Back when the internet first got popular, it consisted mostly of very simple websites. After all, it was just getting started, so there wasn’t nearly as many tools out there to create complex websites. The same was true for software. Every program was made to do one thing, and it did that one thing very well.

Unfortunately, as time progressed, apps and websites became a lot more complicated. Obviously this meant that apps and websites could do a lot more. But more is not always better. Instead, we now have apps that try to do everything, and that fail miserably so much of the time.

At the same, this also means that simple, open, standards have come under attack. Why would you want to have a universal formats for your content, when you could instead use proprietary ones that has some features the open ones don’t? It’s not like you have a choice anyway.

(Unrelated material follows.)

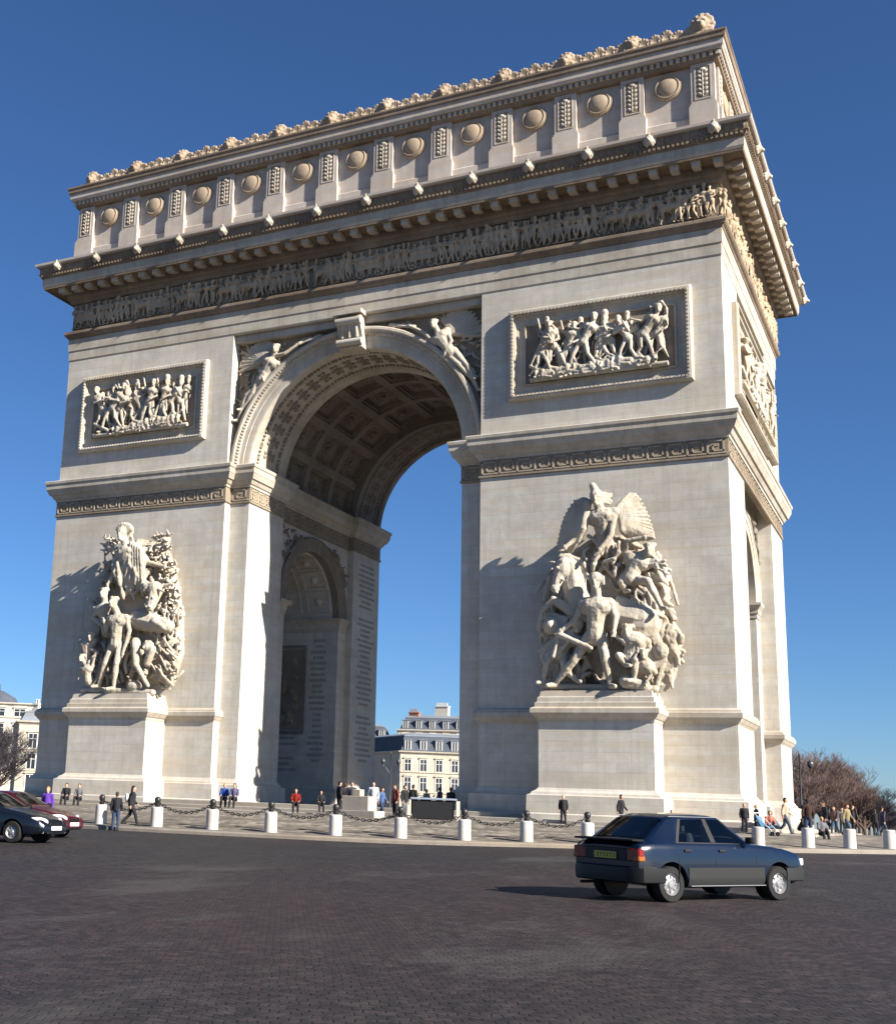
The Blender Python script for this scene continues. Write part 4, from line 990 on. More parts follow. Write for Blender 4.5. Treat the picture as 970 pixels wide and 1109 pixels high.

Now, of course there are apps that aim to fix this, with open formats. But these format will never be adopted by proprietary apps, or else they’d show them themselves to be as useless as they are. If you can’t attract customers, you might as well trap them.

And in some areas of software, almost everything has become complex. Say you want to save a little note, in the format of a plain text file for example. Well, good luck with that. Sure, it’s possible to do that on a computer, but it’s almost impossible on a phone. All notes apps, even open source ones like Standard Notes would prefer to offer you cloud syncing for your notes, rather than letting you open local files.

Personally, I use Android, GrapheneOS more specifically, for privacy and open source reasons. On Android, there’s essentially no open source app with a modern design that will open plain text local files. Why isn’t there one? Why have we all gotten used to unnecessary complexity?

On desktop, the emerging GNOME ecosystem seems to be doing a good job of tackling this. Anyone can make a simple app for GNOME using the libadwaita design language. So the result is that you have a uniform design language across all your desktop apps, and this design language is built for simplicity, not complexity.

A complex app is not always bad. A document editor, or a photo editor, or a video editor, etc. will always be complex. There’s simply so many things to do. But they shouldn’t all use their own proprietary formats that don’t work with everything else. And apps shouldn’t force you to use their cloud syncing, rather than being in control of your own data.

Overall, in open source circles, the situation is definitely improving, but as with my notes example, unnecessary complexity is clearly still commonplace, even for open source software. If you create software, you should strive to make it as simple as possible. Not because users can’t handle complex software, but because unnecessary complexity only makes your software harder to use, not better.